UN rights experts urge intervention to protect minorities in Iraq

[JURIST] A group of UN human rights experts on Tuesday urged Iraq and the international community to intervene against the Islamic State (IS) [CFR backgrounder] jihadist advance on the displaced Yazidi people [National Geographic backgrounder] and other minority groups trapped in rebel-controlled territory in Northwestern Iraq. The UN experts are part of the Special Procedures [official website] of the UN Human Rights Council [official website] and consist of specialists in minority rights, internal displacement, summary execution, religious freedom and violence and discrimination against women. The group warned that the endangered Yazidi population, forced to escape their home in Sinjar [map] and hide in the nearby mountains, are in imminent danger, facing attack "within days or hours." Many of the refugees are without food and water and UNICEF [official website] reported the deaths of 40 Yazidi children last week from dehydration. Muslim IS members, with their goal of ridding Iraq of religious minorities, are "systematically hunting down minority groups" and demanding they "convert or die." The UN experts state that the human rights violations by IS and other insurgents could amount to war crimes [ICC definition] and crimes against humanity [ICC materials]. The UN is urging that humanitarian aid be dispensed immediately to protect the refugees from "mass atrocity and potential genocide."
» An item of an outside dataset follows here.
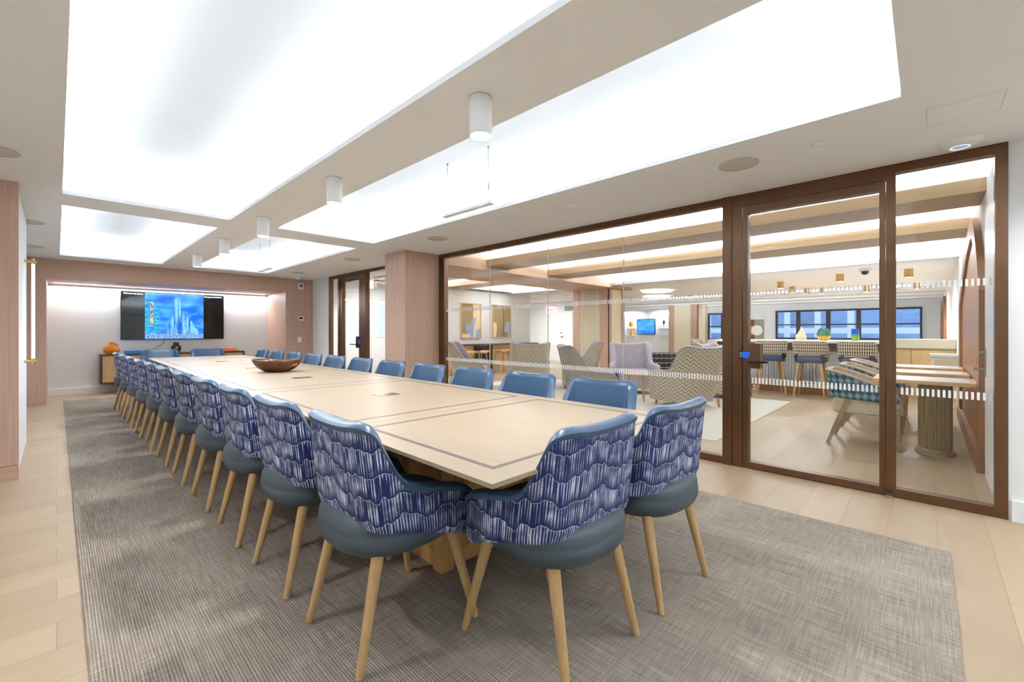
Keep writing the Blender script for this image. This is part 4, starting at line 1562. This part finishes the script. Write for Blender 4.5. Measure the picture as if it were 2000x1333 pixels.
O('body', B().box(-0.15, 0.15, -0.165, 0.14, 0, 0.80), 'cream', pb)
O('top', B().box(-0.17, 0.17, -0.165, 0.16, 0.80, 0.84), 'white_metal', pb)
O('front_panel', B().box(-0.16, -0.15, -0.13, 0.11, 0.10, 0.76), 'beige', pb)


def make_bar_stool():
    t = T('bar_stool', 'x', 'bar stool', group='patterned bar stools at the bar')
    hs = [(0, -0.23, 1.02, 0.79), (0.14, -0.228, 1.02, 0.79), (0.225, -0.205, 1.02, 0.78), (0.258, -0.15, 0.99, 0.74), (0.268, -0.07, 0.90, 0.70), (0.268, 0.0, 0.84, 0.67), (0.26, 0.05, 0.80, 0.67)]
    shell(hs, 0.80, 0.12, -0.1, 0.04, 0.012, 'ogee', 'ogee', t)
    O('seat', cushion(0.238, 0.225, -0.005, [(0.9, 0.635), (1, 0.645), (1, 0.71), (0.95, 0.735), (0.7, 0.745)], 4), 'navy', t, smooth=True)
    b = B()
    for x in (-0.19, 0.19):
        b.box(x - 0.015, x + 0.015, -0.20, -0.17, 0.68, 0.84)
    O('back_support', b, 'black', t)
    for x in (-1, 1):
        for y in (-1, 1):
            O('leg', B().tube([(x * 0.235, y * 0.24, 0), (x * 0.165, y * 0.16, 0.66)], [0.018, 0.028], 12), 'oak', t, smooth=True)
    b = B()
    for y in (-1, 1):
        b.tube([(-0.21, y * 0.21, 0.22), (0.21, y * 0.21, 0.22)], 0.011, 8)
        b.tube([(y * 0.21, -0.21, 0.26), (y * 0.21, 0.21, 0.26)], 0.011, 8)
    O('stretcher', b, 'oak', t)
    return t


bs = make_bar_stool()
place(bs, (9.56, 2.20, 0), -PI / 2 + 0.35, 'patterned bar stool at the bar, just right of the door lever')
dup(bs, (9.55, 1.53, 0), -PI / 2, 'patterned bar stool at the bar, in front of the green vase')
dup(bs, (9.55, 0.86, 0), -PI / 2, 'patterned bar stool at the bar, nearest the teal chairs')
dup(bs, (10.35, 3.72, 0), PI, 'patterned bar stool at the left end of the bar, mostly behind the lock plate')
dc_ = T('slatted_bench', 'yellow-toned slatted wooden chair far behind the lock plate', 'chair', (11.6, 4.3, 0))
O('seat', B().box(-0.45, 0.45, -0.25, 0.25, 0.42, 0.46), 'oak_gold', dc_)
b = B()
for i in range(8):
    b.box(-0.42 + i * 0.11, -0.39 + i * 0.11, -0.25, -0.22, 0.46, 0.62)
b.box(-0.45, 0.45, -0.25, -0.22, 0.62, 0.66)
O('backrest', b, 'oak_gold', dc_)
for x in (-0.4, 0.4):
    for y in (-0.2, 0.2):
        O('leg', B().tube([(x * 1.05, y * 1.1, 0), (x, y, 0.42)], 0.018, 8), 'oak_gold', dc_)

# things on the bar
cs = T('carved_ornament', 'cream spiky coral-like ornament standing on the bar', 'ornament', (10.15, 1.79, 1.03))
b = B()
b.lathe([(0, 0), (0.075, 0.0), (0.085, 0.07), (0.06, 0.14), (0.03, 0.2), (0.012, 0.25), (0, 0.26)], n=9)
b.lathe([(0, 0), (0.04, 0.0), (0.045, 0.06), (0.03, 0.12), (0.0, 0.10)], cx=0.02, cy=0.055, n=7)
b.lathe([(0, 0), (0.04, 0.0), (0.045, 0.05), (0.03, 0.10), (0.0, 0.14)], cx=-0.02, cy=-0.05, n=7)
O('body', b, plain('cream_stone', rgb(232, 218, 184), 0.6), cs)


def banded(name, label, x, y, z, prof, cols, cat='vase'):
    t = T(name, label, cat, (x, y, z))
    k = NT(name + '_glaze')
    sp = k.n('SeparateXYZ')
    tcn = k.n('TexCoord')
    k.l(tcn.outputs['Generated'], sp.inputs[0])
    O('body', B().lathe(prof, n=32), k.fin(k.ramp(sp.outputs[2], cols), 0.12), t, smooth=True)
    return t


banded('vase', 'round green and yellow glass vase on the bar', 10.12, 1.42, 1.03, [(0, 0), (0.06, 0), (0.10, 0.04), (0.118, 0.11), (0.10, 0.18), (0.065, 0.225), (0.06, 0.23), (0.055, 0.22)],
       [(0.22, rgb(216, 156, 10)), (0.45, rgb(50, 100, 40)), (0.7, rgb(10, 90, 76)), (1.0, rgb(16, 84, 80))])
banded('glass_vase', 'small cylindrical vase, blue over green, on the bar', 10.15, 0.95, 1.03, [(0, 0), (0.055, 0), (0.06, 0.05), (0.058, 0.22), (0.052, 0.22), (0.05, 0.1)],
       [(0.3, rgb(110, 150, 40)), (0.5, rgb(60, 130, 60)), (0.62, rgb(20, 70, 190)), (1.0, rgb(20, 60, 190))])

# cafe tables and teal chairs by the right wall
def make_cafe_table():
    t = T('cafe_table', 'x', 'table', group='cafe tables along the right lounge wall')
    O('tabletop', B().box(-0.30, 0.30, -0.28, 0.46, 0.69, 0.725, 0.004), 'maple', t)
    O('table_inset', B().box(-0.255, 0.255, -0.235, 0.415, 0.7245, 0.7265), 'white_metal', t)
    b = B()
    n = 40
    prof = []
    for z in (0.05, 0.69):
        ring = []
        for j in range(n * 2):
            a = PI * j / n
            r = 1.0 if j % 2 else 0.93
            ring.append(b.b.verts.new((0.13 * r * math.cos(a), 0.125 * r * math.sin(a) + 0.0, z)))
        prof.append(ring)
    for j in range(n * 2):
        j2 = (j + 1) % (n * 2)
        b.b.faces.new((prof[0][j], prof[0][j2], prof[1][j2], prof[1][j]))
    b.b.faces.new(prof[1])
    O('fluted_pedestal', b, 'weathered', t)
    O('base', B().lathe([(0, 0), (0.15, 0), (0.15, 0.016), (0.115, 0.026), (0.11, 0.05), (0, 0.05)], n=40, sx=1.5), 'weathered', t, smooth=True)
    return t


def make_lounge_chair():
    t = T('lounge_chair', 'x', 'armchair', group='teal diamond-weave chairs at the cafe tables')
    hs = [(0, -0.29, 0.80, 0.50), (0.14, -0.29, 0.80, 0.50), (0.235, -0.265, 0.795, 0.50), (0.275, -0.20, 0.785, 0.495), (0.288, -0.10, 0.755, 0.488), (0.290, 0.02, 0.70, 0.482),
          (0.290, 0.14, 0.655, 0.478), (0.285, 0.22, 0.62, 0.478), (0.27, 0.27, 0.575, 0.485), (0.25, 0.285, 0.53, 0.495)]
    shell(hs, 0.5, 0.12, -0.05, 0.05, 0.016, 'teal', 'beige', t)
    O('seat', cushion(0.27, 0.30, 0.02, [(0.93, 0.335), (1, 0.35), (1, 0.415), (0.985, 0.425), (0.99, 0.432), (0.97, 0.455), (0.85, 0.47), (0.4, 0.475)], 4.5), 'beige', t, smooth=True)
    for x in (-1, 1):
        b = B()
        b.prism([(-0.31, 0), (-0.278, 0), (-0.085, 0.49), (-0.145, 0.49)], 'yz', x * 0.262 - 0.016, x * 0.262 + 0.016)
        O('leg', b, 'weathered', t)
        b = B()
        b.prism([(0.255, 0), (0.285, 0), (0.295, 0.42), (0.24, 0.42)], 'yz', x * 0.255 - 0.016, x * 0.255 + 0.016)
        O('leg', b, 'weathered', t)
    return t


ctb = make_cafe_table()
lch = make_lounge_chair()
nm = ['nearest', 'middle', 'farthest']
for i in range(3):
    x = 6.02 + i * 1.06
    lt = 'pale cafe table with fluted oval pedestal, %s of the three' % nm[i]
    lc = 'teal diamond-weave armchair with beige seat, %s of the three' % nm[i]
    if i == 0:
        place(ctb, (x, -0.06, 0), 0, lt)
        place(lch, (x, 0.48, 0), PI, lc)
    else:
        dup(ctb, (x, -0.06, 0), 0, lt)
        dup(lch, (x, 0.48, 0), PI, lc)

# far screen nook with shelves
fs = T('wall_screen', 'small television with blue picture on the shelf wall at the far left of the lounge', 'television', (0, 0, 0))
O('bezel', B().box(20.92, 20.99, 9.95, 10.95, 1.05, 1.85), 'black', fs)
O('screen_picture', B().box(20.915, 20.92, 9.98, 10.92, 1.08, 1.82), 'scr_sky', fs)
n = 0
for (y0, y1) in ((8.9, 9.75), (11.1, 11.6)):
    for z in (1.42, 0.98):
        n += 1
        tag(O('wall_shelf', B().box(20.72, 20.99, y0, y1, z, z + 0.035), 'white_metal'),
            '%s white wall shelf %s of the small television' % ('upper' if z > 1.2 else 'lower', 'right' if y0 < 10 else 'left'), 'shelf')
banded('vase', 'orange vase on the upper left shelf beside the small television', 20.85, 11.25, 1.455, [(0, 0), (0.09, 0), (0.12, 0.12), (0.08, 0.26), (0, 0.27)], [(0.0, rgb(230, 150, 20)), (1.0, rgb(220, 120, 20))])
banded('vase', 'yellow vase on the lower left shelf beside the small television', 20.85, 11.2, 1.015, [(0, 0), (0.07, 0), (0.09, 0.12), (0.04, 0.28), (0, 0.29)], [(0.0, rgb(240, 190, 30)), (1.0, rgb(236, 170, 20))])
banded('bottle', 'black bottle on the upper right shelf beside the small television', 20.85, 9.45, 1.455, [(0, 0), (0.05, 0), (0.06, 0.15), (0.05, 0.3), (0, 0.31)], [(0.0, rgb(190, 190, 190)), (0.5, rgb(20, 20, 20))], 'bottle')
banded('vase', 'green vase on the upper right shelf beside the small television', 20.85, 9.15, 1.455, [(0, 0), (0.07, 0), (0.1, 0.1), (0.06, 0.24), (0, 0.25)], [(0.3, rgb(220, 170, 60)), (0.7, rgb(30, 130, 90))])
area('added_nook_fill_strip', (20.9, 9.3, 2.24), 0.03, 1.0, 60, (0, 0, 0), (0.9, 0.95, 1))  # added fill light for the far shelf wall, no fixture there
area('added_nook_fill_strip', (20.9, 11.4, 2.24), 0.03, 0.8, 60, (0, 0, 0), (0.9, 0.95, 1))  # second added fill, left part of the shelf wall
Iraq has experienced mounting unrest since IS (also known as ISIS) began its insurgency in 2013. The UN [JURIST report] and Human Rights Watch [advocacy website] have consistently expressed [JURIST report] alarm over the violence occurring in the country including numerous executions of Iraqi civilians, religious leaders and government affiliates [JURIST reports] by IS members and the Iraqi government's execution [JURIST report] of Iraqi nationals for terrorism related offenses [JURIST reports]. The IS-instigated atrocities in Iraq began in June of 2013, two years after US troops pulled out [JURIST feature] of the country. This violence was soon followed by the rebel group detonating [JURIST report] a series of car bombs near Bagdad in order to facilitate a prison raid, killing 60 people.